Why of course. Rather than demonstrating before city hall, why not disrupt municipal commerce that is so essential to the paychecks of working blacks and whites? That should ensure a rainbowed embrace of the BLM movement.
It gets worse. Declared BLM-Minneapolis Monday: "The Mall of America has now taken the further outrageous and totalitarian step of attempting to control the speech of individuals."
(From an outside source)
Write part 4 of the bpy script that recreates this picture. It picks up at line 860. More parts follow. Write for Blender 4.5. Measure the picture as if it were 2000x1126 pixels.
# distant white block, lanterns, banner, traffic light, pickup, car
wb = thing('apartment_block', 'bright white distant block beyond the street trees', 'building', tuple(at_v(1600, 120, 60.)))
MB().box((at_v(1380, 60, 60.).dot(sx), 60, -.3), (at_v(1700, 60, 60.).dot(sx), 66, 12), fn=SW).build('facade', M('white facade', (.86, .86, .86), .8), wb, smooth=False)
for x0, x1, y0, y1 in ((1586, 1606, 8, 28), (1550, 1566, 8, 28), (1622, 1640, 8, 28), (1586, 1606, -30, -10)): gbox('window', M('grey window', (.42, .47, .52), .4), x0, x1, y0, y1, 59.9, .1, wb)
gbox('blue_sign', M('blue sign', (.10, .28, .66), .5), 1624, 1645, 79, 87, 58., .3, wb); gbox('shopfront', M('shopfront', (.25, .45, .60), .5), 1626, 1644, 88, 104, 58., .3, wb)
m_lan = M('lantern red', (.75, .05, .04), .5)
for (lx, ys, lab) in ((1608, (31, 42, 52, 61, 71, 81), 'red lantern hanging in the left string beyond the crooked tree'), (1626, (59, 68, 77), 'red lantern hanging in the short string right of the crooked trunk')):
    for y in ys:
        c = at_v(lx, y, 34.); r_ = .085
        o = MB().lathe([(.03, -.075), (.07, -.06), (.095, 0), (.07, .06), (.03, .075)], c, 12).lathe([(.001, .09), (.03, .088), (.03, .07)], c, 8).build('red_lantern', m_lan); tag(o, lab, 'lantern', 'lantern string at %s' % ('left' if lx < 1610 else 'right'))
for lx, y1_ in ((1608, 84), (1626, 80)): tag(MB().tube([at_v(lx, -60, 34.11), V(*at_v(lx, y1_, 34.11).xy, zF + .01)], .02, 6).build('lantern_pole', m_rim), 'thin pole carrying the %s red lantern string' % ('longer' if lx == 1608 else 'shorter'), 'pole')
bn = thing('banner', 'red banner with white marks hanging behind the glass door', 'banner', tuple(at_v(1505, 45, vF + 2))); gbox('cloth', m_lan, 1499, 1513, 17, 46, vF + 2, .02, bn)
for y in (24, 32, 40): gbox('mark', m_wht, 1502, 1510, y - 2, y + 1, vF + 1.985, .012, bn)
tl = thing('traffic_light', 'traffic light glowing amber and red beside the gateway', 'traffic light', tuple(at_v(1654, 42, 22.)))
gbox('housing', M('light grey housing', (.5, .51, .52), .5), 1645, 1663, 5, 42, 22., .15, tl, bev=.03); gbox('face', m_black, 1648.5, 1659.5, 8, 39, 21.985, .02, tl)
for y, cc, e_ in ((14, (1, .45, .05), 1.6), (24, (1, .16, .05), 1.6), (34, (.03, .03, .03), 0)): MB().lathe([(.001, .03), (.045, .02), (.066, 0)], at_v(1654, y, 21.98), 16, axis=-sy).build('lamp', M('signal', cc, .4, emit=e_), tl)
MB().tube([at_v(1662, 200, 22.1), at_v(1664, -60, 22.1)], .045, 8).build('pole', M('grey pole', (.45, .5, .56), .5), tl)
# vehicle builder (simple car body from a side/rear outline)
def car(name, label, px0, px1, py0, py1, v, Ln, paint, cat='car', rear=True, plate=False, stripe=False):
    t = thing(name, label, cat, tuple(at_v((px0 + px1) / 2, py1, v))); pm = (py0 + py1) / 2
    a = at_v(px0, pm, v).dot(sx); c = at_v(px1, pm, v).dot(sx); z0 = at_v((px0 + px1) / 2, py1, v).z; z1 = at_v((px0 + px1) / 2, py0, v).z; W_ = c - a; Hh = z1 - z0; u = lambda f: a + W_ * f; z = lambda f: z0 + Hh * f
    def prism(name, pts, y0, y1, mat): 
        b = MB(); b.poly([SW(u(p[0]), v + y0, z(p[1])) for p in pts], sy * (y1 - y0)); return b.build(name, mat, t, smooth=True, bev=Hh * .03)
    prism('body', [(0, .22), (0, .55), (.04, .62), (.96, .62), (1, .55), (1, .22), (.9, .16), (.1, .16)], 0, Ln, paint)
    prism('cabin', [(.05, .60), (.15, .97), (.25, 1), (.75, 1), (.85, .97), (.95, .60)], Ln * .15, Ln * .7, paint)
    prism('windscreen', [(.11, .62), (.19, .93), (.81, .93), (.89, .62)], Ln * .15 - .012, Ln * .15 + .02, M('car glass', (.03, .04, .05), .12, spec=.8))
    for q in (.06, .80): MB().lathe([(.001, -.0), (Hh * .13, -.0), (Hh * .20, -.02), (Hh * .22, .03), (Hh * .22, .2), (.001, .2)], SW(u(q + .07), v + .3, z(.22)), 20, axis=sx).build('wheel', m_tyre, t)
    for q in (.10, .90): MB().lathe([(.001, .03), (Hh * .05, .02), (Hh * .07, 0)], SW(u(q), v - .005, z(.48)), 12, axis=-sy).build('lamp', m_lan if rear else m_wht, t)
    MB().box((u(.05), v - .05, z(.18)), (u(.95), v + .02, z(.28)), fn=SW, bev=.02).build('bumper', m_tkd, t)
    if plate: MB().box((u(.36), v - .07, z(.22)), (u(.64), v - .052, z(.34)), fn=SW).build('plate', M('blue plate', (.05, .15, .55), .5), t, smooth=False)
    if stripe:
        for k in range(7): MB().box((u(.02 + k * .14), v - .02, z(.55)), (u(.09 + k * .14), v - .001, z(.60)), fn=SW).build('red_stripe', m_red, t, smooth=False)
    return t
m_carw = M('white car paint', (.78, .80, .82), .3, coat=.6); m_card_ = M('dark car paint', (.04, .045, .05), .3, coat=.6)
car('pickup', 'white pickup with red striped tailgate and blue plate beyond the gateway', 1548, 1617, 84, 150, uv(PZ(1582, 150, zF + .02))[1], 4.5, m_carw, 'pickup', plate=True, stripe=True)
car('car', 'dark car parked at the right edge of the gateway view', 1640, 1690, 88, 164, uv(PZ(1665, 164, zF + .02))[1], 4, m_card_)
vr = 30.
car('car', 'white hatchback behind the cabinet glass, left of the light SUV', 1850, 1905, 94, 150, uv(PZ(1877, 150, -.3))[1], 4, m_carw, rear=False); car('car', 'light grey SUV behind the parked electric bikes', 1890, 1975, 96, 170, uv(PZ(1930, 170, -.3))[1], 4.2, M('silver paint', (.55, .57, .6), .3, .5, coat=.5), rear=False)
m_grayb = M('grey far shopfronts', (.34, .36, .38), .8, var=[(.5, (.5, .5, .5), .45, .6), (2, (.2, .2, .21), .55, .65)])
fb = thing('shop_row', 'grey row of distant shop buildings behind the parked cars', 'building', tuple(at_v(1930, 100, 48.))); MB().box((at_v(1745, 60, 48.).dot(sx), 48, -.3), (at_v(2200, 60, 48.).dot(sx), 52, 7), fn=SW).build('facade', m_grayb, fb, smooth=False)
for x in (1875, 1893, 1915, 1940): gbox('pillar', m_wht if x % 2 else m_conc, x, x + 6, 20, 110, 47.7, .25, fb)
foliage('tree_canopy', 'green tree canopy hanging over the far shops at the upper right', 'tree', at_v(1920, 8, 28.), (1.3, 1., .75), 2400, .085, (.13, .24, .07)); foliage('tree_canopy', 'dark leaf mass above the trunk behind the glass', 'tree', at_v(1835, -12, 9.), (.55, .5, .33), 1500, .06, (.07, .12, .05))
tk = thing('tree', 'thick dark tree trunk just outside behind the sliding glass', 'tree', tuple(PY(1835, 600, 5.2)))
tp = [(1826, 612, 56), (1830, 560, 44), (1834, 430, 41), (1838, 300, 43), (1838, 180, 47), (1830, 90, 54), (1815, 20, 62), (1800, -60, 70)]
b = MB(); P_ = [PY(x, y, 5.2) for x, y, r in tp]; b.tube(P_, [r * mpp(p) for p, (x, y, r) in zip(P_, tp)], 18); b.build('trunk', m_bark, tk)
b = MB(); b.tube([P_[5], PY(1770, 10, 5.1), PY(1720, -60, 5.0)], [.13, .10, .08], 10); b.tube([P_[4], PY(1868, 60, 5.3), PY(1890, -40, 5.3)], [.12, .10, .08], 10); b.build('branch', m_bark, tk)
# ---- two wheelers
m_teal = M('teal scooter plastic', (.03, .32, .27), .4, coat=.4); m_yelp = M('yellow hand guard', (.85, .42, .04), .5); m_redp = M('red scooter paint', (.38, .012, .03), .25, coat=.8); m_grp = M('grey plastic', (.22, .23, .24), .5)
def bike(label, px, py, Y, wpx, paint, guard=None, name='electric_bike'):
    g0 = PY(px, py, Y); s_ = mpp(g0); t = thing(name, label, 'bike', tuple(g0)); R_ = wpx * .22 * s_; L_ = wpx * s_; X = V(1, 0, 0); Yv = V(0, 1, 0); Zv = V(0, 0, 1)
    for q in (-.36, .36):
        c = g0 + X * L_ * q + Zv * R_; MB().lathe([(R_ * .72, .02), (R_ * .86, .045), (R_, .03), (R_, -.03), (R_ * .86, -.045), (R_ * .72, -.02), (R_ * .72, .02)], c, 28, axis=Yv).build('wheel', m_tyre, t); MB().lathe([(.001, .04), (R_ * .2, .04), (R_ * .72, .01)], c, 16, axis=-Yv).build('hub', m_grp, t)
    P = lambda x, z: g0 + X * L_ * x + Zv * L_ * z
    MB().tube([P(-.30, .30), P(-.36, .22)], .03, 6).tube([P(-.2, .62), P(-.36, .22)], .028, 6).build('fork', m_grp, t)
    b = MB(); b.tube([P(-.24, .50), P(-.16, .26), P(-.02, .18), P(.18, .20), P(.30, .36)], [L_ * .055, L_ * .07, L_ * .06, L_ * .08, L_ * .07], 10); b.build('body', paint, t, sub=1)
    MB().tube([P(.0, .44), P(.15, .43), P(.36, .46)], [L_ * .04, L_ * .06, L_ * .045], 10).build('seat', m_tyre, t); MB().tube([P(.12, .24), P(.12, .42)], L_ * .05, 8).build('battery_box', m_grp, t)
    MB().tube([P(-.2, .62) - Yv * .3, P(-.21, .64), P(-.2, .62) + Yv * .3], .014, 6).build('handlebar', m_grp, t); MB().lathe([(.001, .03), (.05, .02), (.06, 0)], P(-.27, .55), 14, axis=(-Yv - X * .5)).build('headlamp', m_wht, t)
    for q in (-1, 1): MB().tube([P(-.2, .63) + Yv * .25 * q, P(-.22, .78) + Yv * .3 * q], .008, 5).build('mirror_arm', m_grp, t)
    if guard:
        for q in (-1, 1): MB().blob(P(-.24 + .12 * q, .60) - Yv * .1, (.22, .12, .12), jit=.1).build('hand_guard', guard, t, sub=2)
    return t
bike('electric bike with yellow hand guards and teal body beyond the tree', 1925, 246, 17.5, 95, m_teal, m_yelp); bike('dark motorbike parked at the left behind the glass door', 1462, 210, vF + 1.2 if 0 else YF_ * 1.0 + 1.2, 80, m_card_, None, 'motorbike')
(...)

Pardon me while I visit my local mall, in which I'll commence protesting, with stentorian resolution, the utter public-relations ineptitude of BLM — at which point the bigoted corporate bastards of said mall will undoubtedly take the outrageous and totalitarian step of physically removing … a pointed protest of BLM's tactics. Which would put the bigoted corporate bastards, in all their outrageous totalitarianism, on BLM's side. Would it not? According, that is, to BLM?